A simple majority, however, could put the issue to voters, as was done in 2000 when Prop. 301 was first approved. And such a referral would not require the consent of the governor.
Douglas conceded, though, that lawmakers may balk at even punting the decision to voters. That leaves her with the alternative of working with supporters to gather the necessary signatures to put the issue on the ballot.
“I hope we don’t have to go that route,” she said. “It will save a lot of money.”
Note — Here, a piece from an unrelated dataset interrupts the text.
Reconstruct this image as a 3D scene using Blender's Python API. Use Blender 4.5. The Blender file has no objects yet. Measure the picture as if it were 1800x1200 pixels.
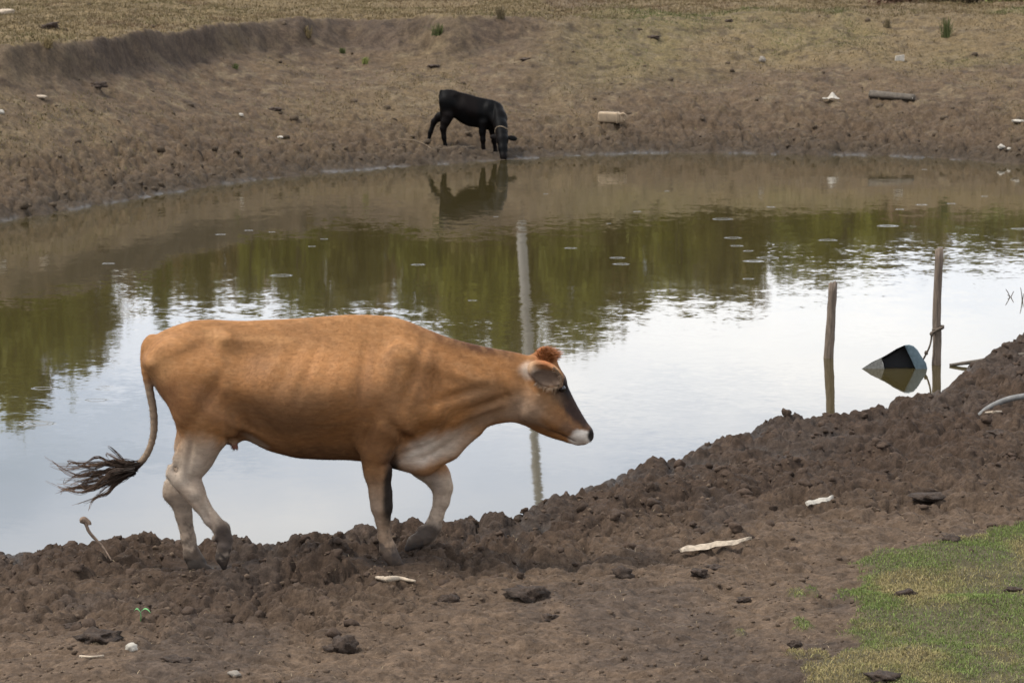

The entire initiative process is about to get more complicated and more expensive. That’s because lawmakers have approved — and Ducey has signed — legislation to restrict how circulators can be paid as well as requiring judges to disqualify petition drives if there is not “strict compliance” with each and every election law.
Whichever way the issue makes the ballot, Douglas does not want to repeat the error of Prop. 301 with its built-in self-destruct date. It is that 2020 deadline — and the potential loss of nearly $600 million in revenues — that has created the need to act to ensure that the dollars on which schools have become dependent do not disappear and create a funding crisis.
She wants the levy made part of the permanent tax structure “so that we don’t face these endless financial cliffs that we face in our school districts.”
Speaking with reporters afterward, Douglas acknowledged that it might not have become necessary to seek a sales tax hike had lawmakers not voted to cut corporate income taxes.
Corporate levies generated $663 million in 2015. With the various changes already approved, corporations will pay just $263 million in 2020.
“Obviously, if you have less revenue, you have less money to go around,” she continued. “It’s basic economics.”
Douglas said she’s “not here to lay blame.”
“I believe they did what they think was in the best interests of the state,” she said. “But now we have other issues we need to address.”